Kami pun menyempatkan diri untuk mengujungi dan berdoa di makam Santo Fransiskus, yang terletak di katakombe di basilika tersebut. Relik Santo Fransiskus dimakamkan di dalam peti batu dan diletakan di atas altar. Banyak peziarah datang dan berdoa di depan altar, atau duduk disamping pagar besi, dimana relik tersebut disemayamkan. Mereka berdoa sambil menyentuh pagar besi tersebut sambil mempersembahkan lilin.
Adapun lilin-lilin ini yang telah didoakan oleh para peziarah ini akan dinyalakan di altar yang terletak di dalam seluruh basilika tersebut. Adapun derma yang disumbangkan peziarah digunakan untuk karya Fransiskan, termasuk perawatan orang sakit di seluruh dunia.
Desain dan bentuk arsitektur yang indah dan rumit, lukisan fresco, makam bawah tanah yang sederhana tapi tenang ini, menambah kekusyukan kami yang datang untuk berdoa.
Setelah kami memuaskan mata dengan melihat pemandangan secara keseluruhan dan selanjutnya perlahan-lahan berjalan turun, kami kembali ke alun-alun, dan mempersiapkan diri merayakan Perjamuan Ekaristi di kapel yang terletak di atas katakombe Santo Fransiskus. Kami semua bersyukur dan terharu karena bisa berdoa dan berada di tempat ini.

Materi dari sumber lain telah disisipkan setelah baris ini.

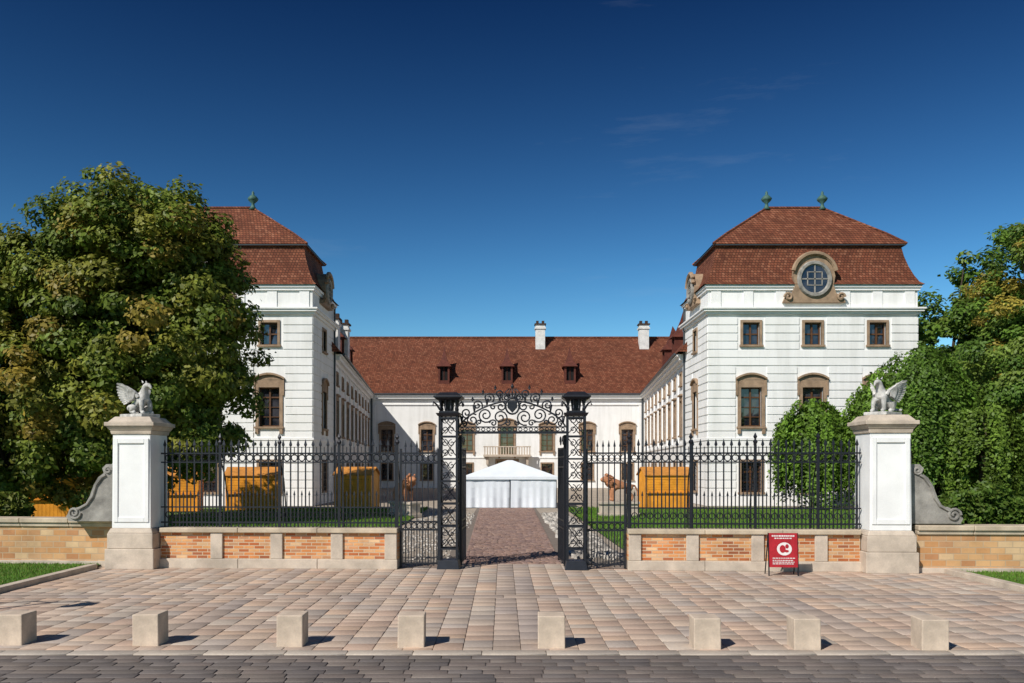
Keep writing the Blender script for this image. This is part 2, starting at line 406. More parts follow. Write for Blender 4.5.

Semangat Santo Fransiskus Assisi
Tak dapat disangkal bahwa hidup dan karya Santo Fransiskus telah menginspirasi jutaaan orang di dunia, bahkan Paus Fransiskus yang adalah seorang Yesuit. Dari seorang pemuda yang kaya, dia berani meninggalkan kenyamanan dirinya untuk mengikuti Kristus. Setiap tahun jutaan peziarah berkunjung, mencari hikmat Allah dalam kesederhanaan ala Fransiskan. Inilah sukacita terbesar kita sebagai manusja, ketika kita mampu membahagiakan orang lain dengan kedamaian dan sukacita. Hidupnya yang sangat sederhana dan bersahaja
Ia wafat pada tanggal 3 Oktober 1226, dalam usianya yang ke empat puluh lima tahun dengan stigmata (Luka-luka Kristus) di tubuhnya. Dalam Gereja Katolik Santo Fransiskus adalah santo pelindung binatang dan anak-anak. Pestanya dirayakan setiap tanggal 4 Oktober.